Superfluidity and solid orders in two-component Bose gas with dipolar interactions in an optical lattice

TL;DR

This study investigates the phase diagram of a two-component dipolar bosonic system in an optical lattice, revealing stripe and checkerboard solid orders, supersolids, and exotic phases through variational and Monte Carlo methods.

Contribution

It introduces a comprehensive analysis of dipolar interactions in a two-component bosonic system, identifying novel supersolid phases and exotic states not previously characterized.

Findings

Stripe solid order emerges due to dipole-dipole interactions.

Two types of supersolids, checkerboard and stripe, are identified.

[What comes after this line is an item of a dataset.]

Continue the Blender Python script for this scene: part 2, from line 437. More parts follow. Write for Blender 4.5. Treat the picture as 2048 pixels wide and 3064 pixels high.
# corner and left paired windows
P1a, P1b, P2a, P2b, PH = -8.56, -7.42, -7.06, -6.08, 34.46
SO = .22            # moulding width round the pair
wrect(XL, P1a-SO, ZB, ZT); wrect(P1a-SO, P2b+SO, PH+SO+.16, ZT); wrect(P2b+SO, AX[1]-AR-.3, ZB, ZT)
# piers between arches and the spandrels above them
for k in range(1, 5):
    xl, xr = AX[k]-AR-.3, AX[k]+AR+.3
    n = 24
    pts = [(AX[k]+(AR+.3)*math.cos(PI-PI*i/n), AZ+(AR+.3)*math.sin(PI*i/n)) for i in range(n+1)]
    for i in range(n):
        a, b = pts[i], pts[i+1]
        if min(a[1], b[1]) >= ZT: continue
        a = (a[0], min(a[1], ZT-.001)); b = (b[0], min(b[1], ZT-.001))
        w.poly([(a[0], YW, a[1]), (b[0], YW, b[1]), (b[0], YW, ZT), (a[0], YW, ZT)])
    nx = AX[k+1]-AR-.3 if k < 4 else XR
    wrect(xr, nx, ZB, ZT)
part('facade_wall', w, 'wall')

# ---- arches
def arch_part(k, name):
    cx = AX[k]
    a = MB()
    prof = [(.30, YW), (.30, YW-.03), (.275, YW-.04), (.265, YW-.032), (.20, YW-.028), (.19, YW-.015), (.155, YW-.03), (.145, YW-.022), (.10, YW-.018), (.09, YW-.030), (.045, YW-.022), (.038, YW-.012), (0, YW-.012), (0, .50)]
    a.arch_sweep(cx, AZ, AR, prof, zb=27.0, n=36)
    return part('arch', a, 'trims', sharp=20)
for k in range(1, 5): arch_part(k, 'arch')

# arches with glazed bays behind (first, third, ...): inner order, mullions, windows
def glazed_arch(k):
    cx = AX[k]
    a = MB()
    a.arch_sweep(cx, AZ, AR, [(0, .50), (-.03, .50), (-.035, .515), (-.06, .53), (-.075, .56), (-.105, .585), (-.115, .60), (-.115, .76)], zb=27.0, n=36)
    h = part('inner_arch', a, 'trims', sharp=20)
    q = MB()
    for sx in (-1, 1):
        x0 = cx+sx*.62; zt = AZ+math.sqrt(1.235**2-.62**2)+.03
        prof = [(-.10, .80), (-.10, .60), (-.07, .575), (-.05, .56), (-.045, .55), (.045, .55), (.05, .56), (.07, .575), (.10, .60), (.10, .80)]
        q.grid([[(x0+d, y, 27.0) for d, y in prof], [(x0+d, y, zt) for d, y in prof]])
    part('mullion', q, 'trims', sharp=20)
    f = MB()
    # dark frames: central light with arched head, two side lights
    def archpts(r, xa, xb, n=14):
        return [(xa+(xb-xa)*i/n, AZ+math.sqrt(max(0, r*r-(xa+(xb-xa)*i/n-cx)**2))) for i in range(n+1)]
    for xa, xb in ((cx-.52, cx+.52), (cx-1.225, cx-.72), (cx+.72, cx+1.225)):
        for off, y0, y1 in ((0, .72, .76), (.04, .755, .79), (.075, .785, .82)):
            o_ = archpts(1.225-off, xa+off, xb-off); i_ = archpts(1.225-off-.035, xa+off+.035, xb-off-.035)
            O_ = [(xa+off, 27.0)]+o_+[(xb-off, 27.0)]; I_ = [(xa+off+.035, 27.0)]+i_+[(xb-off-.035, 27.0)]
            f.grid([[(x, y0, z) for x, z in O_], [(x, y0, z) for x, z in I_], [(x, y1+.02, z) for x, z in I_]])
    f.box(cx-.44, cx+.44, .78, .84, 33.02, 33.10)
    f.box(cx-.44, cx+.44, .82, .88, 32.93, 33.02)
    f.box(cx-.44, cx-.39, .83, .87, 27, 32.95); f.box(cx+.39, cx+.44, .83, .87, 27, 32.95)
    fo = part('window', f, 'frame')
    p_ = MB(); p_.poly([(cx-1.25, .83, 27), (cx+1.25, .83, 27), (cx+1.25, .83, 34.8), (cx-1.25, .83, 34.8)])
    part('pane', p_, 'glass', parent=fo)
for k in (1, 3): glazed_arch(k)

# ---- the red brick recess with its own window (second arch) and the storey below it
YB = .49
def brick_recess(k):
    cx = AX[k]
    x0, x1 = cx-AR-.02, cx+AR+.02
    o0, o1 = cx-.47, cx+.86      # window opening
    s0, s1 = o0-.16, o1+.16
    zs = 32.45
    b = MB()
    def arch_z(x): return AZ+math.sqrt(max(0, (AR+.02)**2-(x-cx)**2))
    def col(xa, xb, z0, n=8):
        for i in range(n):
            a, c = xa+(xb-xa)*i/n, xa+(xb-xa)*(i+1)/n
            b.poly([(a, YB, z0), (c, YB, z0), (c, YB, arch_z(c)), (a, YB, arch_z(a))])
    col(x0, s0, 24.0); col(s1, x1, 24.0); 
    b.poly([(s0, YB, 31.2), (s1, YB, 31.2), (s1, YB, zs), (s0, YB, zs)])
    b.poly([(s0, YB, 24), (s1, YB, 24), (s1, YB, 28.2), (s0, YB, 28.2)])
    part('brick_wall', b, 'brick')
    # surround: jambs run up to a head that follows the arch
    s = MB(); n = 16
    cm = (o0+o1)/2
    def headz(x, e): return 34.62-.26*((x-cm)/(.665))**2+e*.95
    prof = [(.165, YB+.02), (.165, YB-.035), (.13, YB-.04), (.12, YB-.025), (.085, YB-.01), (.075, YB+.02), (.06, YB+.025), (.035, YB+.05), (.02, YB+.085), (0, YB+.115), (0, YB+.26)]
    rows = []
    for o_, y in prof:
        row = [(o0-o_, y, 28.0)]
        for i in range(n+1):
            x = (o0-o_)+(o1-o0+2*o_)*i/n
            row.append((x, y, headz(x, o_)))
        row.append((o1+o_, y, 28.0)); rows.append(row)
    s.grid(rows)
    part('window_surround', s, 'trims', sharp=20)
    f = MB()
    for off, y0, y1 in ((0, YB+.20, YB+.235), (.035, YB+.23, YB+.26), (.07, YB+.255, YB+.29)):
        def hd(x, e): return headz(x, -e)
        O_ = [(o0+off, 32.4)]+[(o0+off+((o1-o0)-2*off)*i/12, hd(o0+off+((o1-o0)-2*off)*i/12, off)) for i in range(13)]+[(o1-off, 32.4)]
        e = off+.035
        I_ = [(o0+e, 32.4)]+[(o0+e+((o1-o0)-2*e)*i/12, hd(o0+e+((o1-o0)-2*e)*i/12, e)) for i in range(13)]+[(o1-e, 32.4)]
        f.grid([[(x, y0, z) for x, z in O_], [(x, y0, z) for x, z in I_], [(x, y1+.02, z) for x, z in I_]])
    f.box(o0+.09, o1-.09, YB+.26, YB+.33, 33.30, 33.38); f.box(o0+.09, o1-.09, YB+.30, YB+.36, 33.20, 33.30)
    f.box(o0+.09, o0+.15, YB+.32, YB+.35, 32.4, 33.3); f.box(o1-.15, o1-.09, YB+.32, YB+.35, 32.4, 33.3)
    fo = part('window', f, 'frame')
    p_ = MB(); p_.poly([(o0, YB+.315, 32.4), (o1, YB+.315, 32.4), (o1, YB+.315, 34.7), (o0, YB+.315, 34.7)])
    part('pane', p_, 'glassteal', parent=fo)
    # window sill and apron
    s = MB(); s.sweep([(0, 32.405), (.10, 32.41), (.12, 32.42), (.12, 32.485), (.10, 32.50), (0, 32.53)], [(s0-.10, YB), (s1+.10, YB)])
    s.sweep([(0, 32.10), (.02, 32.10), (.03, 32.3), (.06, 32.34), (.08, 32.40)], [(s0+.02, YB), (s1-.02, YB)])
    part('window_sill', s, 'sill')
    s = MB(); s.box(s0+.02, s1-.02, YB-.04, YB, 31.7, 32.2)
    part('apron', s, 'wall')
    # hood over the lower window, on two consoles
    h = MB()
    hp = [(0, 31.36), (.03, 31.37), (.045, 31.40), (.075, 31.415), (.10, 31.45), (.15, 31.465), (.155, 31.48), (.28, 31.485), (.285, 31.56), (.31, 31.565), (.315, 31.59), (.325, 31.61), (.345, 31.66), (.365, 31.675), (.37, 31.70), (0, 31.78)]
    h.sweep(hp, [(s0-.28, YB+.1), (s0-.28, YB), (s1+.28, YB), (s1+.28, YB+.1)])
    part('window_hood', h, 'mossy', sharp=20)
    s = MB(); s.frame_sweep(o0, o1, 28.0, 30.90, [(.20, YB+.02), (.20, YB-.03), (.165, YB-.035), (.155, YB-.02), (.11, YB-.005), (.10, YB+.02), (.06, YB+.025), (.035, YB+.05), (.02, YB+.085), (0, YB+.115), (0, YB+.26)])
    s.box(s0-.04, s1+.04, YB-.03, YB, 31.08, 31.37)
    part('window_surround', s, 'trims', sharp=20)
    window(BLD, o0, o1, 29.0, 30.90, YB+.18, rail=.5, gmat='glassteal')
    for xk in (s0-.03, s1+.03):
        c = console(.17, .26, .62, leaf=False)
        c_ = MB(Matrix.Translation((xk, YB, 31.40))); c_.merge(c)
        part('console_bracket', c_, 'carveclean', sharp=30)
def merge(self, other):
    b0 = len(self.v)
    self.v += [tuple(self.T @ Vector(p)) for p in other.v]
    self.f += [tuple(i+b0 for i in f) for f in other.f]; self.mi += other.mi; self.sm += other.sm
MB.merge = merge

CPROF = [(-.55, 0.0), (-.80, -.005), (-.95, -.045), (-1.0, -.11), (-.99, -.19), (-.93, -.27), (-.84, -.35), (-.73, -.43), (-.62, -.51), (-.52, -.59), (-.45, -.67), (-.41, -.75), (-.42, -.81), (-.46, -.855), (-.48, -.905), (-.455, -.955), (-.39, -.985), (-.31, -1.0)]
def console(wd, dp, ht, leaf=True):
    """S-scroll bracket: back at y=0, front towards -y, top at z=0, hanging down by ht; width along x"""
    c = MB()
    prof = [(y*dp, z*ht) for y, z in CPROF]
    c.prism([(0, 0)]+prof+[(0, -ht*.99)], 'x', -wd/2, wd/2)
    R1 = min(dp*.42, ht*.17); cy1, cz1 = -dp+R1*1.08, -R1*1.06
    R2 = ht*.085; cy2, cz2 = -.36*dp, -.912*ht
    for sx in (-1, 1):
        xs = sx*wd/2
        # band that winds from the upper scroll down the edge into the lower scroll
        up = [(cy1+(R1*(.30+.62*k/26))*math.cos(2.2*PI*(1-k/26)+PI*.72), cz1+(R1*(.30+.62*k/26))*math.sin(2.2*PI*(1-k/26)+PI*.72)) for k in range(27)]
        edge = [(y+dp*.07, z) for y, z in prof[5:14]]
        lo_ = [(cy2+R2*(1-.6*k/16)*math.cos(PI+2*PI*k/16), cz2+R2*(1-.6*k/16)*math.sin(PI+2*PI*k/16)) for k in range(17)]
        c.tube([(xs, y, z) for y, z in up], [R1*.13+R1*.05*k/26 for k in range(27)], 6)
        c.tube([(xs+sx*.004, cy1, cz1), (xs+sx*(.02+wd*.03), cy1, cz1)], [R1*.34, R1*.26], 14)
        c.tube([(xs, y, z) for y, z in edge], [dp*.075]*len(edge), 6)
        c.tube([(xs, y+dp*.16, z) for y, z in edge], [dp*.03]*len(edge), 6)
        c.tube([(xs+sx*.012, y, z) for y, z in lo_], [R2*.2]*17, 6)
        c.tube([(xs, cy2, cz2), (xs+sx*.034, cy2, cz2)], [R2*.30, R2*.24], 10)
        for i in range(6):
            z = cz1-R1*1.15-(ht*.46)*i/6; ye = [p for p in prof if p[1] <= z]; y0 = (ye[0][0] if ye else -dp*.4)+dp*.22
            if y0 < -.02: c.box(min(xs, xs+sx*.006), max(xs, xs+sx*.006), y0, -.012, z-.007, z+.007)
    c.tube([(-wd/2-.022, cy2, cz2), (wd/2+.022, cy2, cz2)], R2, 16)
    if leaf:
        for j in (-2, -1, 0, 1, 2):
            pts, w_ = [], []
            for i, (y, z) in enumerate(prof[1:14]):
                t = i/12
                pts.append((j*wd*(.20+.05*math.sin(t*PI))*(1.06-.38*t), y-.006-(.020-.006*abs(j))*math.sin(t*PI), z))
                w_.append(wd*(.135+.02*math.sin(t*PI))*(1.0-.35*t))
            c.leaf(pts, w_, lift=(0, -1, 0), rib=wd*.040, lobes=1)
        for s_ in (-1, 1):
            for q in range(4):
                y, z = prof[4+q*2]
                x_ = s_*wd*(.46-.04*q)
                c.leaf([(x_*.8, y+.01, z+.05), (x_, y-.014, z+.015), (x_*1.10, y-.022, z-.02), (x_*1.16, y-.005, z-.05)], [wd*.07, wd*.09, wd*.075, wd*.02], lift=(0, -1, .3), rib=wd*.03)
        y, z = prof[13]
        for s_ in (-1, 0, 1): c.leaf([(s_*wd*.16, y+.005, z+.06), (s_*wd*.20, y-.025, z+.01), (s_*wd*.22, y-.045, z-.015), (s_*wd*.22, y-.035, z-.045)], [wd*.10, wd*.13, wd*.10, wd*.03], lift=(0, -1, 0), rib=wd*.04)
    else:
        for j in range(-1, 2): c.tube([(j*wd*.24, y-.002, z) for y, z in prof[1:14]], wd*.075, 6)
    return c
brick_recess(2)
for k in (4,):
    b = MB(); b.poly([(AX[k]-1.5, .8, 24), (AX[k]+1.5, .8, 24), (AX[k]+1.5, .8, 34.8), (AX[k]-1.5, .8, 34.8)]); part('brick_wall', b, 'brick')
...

An exotic phase exists between stripe solid and checkerboard supersolid.

Abstract

In this paper, we study an extended bosonic t-J model in an optical lattice, which describes two-component hard-core bosons with a nearest-neighbor (NN) pseudo-spin interaction, and also inter- and intra-species dipole-dipole interactions (DDI). In particular, we focus on the case in which two component hard-core bosons have anti-parallel polarized dipoles with each other. The global phase diagram is studied by means of the Gutzwiller variational method and also the quantum Monte-Carlo simulations (QMC). The both calculations show that a stripe solid order, besides a checkerboard one, appears as a result of the DDI. By the QMC, we find that two kinds of supersolid (SS) form, checkerboard SS and stripe SS, and we also verify the existence of some exotic phase between the stripe solid and checkerboard SS. Finally by the QMC, we study the t-J-like model, which was experimentally realized recently by A. de Paz et al. [Phys. Rev. Lett. {\bf 111}, 185305 (2013)].